▼

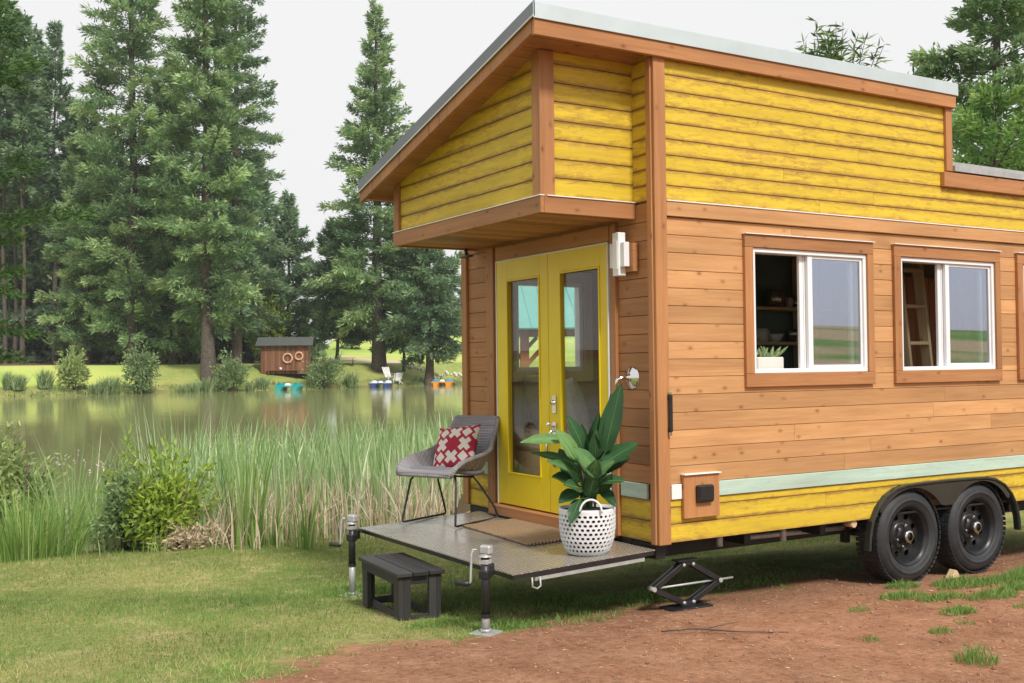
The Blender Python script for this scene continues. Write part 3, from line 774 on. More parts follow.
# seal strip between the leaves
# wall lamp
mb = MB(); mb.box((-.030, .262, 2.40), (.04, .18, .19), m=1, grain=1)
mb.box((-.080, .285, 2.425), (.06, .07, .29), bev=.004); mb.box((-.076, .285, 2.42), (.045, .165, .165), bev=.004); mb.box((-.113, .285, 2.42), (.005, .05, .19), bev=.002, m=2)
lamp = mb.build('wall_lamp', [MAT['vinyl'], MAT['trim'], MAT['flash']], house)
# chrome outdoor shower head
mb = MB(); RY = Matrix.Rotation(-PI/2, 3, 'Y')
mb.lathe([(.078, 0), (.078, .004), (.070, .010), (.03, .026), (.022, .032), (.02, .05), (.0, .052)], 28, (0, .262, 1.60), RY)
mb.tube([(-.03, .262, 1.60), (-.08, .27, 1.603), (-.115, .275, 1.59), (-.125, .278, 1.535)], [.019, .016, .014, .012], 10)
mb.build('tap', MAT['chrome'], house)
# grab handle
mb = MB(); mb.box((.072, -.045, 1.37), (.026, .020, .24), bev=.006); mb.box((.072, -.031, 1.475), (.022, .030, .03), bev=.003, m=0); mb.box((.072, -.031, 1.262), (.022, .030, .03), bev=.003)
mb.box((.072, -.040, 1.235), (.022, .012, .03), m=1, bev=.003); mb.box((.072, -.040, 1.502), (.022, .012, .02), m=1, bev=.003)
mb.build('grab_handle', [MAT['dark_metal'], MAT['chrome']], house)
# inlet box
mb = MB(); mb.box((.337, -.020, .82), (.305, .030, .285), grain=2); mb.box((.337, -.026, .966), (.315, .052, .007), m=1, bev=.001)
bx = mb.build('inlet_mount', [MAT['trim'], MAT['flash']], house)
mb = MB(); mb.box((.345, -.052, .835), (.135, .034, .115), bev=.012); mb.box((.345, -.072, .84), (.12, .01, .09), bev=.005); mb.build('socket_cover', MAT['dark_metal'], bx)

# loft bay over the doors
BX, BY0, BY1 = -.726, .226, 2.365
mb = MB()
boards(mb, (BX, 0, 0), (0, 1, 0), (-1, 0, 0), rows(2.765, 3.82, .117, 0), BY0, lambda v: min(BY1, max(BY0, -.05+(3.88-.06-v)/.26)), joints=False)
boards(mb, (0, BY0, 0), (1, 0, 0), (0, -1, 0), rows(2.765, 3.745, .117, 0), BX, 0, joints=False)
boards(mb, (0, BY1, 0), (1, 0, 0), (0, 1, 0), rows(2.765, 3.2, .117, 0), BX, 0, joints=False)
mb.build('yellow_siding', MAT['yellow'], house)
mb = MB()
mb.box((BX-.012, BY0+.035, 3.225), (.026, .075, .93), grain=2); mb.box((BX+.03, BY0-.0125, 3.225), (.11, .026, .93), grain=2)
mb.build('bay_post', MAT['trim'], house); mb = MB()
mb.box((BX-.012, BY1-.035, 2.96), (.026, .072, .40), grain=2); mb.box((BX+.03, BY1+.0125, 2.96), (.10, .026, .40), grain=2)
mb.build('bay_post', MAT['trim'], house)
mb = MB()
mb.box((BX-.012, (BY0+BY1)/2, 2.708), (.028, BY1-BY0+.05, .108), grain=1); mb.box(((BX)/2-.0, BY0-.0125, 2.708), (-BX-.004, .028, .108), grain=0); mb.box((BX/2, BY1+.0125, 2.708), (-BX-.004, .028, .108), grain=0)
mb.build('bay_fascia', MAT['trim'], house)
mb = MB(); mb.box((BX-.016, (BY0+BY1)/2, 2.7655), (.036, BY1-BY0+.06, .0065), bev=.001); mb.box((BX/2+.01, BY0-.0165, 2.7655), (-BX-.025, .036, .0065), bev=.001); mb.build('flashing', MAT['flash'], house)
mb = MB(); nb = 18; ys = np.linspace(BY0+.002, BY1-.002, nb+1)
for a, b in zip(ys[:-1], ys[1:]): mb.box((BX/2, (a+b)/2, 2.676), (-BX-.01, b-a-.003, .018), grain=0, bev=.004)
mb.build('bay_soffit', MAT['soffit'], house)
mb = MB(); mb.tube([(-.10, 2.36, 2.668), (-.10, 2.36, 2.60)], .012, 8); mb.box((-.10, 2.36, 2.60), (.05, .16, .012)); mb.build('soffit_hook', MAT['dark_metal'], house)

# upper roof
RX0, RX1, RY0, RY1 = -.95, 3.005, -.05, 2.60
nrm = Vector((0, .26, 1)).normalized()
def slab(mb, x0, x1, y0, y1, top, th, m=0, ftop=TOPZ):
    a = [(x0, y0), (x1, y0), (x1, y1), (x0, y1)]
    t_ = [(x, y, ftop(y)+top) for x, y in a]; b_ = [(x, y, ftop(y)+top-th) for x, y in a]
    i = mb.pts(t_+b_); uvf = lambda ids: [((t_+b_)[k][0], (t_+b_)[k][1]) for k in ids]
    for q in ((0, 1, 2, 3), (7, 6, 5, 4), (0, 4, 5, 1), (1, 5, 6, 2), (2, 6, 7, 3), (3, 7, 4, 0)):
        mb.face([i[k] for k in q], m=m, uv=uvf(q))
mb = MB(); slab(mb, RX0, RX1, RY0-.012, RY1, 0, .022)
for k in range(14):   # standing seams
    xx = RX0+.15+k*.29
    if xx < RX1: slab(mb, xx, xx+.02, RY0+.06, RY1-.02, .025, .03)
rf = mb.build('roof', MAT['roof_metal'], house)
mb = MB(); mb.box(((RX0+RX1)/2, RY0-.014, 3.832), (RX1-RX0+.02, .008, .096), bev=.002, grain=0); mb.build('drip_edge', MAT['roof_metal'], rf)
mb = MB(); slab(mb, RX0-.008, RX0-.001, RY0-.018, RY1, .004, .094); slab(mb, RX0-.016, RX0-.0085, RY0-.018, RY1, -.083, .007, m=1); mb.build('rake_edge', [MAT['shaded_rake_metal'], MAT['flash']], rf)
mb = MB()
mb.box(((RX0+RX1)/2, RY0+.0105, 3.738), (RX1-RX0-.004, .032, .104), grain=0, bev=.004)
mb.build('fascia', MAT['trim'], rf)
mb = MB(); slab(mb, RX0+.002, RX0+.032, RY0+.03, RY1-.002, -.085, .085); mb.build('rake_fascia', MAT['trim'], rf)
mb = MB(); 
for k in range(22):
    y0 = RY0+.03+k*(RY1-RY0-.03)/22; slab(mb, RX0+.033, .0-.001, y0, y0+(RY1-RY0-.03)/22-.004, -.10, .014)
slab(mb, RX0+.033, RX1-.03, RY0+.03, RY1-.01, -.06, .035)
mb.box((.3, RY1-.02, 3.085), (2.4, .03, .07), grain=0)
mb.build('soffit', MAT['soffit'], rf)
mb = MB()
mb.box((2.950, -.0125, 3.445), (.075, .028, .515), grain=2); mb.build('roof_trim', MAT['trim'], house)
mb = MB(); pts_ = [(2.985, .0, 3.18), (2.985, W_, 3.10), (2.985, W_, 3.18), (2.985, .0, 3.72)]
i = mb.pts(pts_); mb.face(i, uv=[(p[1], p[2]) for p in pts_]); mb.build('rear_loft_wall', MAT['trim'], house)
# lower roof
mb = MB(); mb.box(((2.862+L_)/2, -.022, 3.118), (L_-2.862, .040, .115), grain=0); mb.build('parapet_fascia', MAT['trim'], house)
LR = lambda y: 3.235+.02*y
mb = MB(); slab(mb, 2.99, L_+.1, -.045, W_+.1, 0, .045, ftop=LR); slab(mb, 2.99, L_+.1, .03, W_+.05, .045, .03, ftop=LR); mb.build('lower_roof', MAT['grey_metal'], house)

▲
▼

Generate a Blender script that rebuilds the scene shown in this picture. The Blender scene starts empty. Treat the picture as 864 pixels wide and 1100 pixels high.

▲
▼

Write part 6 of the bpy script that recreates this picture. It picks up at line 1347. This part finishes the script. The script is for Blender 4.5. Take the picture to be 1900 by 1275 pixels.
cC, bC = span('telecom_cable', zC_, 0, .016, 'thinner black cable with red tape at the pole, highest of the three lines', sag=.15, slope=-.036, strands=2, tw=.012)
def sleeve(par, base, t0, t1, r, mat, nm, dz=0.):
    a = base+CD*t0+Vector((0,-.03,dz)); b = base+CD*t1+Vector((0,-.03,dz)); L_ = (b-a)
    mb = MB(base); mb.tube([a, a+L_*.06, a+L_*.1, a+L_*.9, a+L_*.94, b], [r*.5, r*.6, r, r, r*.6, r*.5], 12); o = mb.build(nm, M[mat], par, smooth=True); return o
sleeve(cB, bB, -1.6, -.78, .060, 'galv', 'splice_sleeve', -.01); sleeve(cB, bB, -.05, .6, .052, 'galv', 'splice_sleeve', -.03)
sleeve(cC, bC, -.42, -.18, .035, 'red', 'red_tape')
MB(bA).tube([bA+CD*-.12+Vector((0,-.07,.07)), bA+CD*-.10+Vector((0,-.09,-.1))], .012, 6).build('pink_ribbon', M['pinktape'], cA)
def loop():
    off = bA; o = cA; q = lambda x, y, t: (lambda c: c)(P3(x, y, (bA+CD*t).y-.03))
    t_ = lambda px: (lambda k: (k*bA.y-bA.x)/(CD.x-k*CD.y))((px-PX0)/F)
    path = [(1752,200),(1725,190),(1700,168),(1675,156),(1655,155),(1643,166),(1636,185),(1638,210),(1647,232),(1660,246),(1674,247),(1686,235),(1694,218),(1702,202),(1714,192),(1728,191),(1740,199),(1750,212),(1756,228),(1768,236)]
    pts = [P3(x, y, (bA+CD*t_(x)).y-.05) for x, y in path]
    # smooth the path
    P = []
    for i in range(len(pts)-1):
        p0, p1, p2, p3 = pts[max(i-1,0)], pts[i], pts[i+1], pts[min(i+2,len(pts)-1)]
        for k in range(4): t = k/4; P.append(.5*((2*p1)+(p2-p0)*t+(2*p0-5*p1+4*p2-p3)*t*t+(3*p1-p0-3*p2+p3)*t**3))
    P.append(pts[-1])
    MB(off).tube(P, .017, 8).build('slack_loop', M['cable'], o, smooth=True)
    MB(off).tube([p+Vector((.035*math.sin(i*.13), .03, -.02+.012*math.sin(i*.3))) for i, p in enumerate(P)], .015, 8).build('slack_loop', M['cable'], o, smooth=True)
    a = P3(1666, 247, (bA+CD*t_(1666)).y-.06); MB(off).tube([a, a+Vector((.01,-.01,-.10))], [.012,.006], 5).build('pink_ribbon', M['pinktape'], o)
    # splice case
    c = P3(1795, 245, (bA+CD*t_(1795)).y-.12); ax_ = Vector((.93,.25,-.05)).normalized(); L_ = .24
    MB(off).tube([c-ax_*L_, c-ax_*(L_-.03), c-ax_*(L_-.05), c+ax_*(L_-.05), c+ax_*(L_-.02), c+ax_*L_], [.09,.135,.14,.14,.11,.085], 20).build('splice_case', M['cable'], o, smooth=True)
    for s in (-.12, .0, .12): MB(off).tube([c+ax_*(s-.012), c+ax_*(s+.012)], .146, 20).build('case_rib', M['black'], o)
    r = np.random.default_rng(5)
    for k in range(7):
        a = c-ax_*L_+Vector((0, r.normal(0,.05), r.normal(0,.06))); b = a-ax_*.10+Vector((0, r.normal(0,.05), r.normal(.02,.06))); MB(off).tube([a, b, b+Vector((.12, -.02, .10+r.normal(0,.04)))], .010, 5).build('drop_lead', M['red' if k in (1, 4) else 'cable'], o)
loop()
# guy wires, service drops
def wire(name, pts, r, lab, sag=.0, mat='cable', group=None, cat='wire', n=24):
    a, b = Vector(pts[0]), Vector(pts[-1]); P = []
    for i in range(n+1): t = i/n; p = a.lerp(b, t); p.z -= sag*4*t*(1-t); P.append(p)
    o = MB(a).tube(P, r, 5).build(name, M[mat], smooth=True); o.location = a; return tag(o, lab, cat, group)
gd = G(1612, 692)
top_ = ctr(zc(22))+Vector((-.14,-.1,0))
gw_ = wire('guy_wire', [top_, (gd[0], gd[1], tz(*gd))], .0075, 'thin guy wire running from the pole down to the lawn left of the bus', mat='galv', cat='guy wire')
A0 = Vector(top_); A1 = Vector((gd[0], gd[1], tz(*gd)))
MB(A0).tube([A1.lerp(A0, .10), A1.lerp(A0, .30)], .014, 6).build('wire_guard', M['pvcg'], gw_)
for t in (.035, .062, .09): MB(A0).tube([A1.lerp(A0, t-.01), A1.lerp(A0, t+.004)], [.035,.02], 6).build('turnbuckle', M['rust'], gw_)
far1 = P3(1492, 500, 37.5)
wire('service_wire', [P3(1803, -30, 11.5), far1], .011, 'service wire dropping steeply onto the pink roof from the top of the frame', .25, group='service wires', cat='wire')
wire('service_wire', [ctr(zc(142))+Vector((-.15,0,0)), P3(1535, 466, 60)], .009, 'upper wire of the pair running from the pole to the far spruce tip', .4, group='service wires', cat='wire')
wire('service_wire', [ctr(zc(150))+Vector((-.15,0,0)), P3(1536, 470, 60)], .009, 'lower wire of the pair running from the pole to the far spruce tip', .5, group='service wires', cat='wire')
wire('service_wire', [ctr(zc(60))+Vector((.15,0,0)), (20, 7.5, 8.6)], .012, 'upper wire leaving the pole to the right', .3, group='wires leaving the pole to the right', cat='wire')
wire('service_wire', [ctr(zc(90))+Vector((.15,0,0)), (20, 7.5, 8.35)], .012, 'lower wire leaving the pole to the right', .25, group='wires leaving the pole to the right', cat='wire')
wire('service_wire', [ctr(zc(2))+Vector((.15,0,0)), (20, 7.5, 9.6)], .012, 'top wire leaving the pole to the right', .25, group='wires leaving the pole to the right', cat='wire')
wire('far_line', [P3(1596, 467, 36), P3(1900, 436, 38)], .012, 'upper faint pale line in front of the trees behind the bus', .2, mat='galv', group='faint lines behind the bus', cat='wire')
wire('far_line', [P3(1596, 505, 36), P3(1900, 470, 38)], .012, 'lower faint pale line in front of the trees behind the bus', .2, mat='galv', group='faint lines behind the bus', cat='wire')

▲

**Problem**
Go through the material and copy out every line with "part" in it.

**Solution for this exercise**
The Blender Python script for this scene continues. Write part 3, from line 774 on. More parts follow.
Write part 6 of the bpy script that recreates this picture. It picks up at line 1347. This part finishes the script. The script is for Blender 4.5. Take the picture to be 1900 by 1275 pixels.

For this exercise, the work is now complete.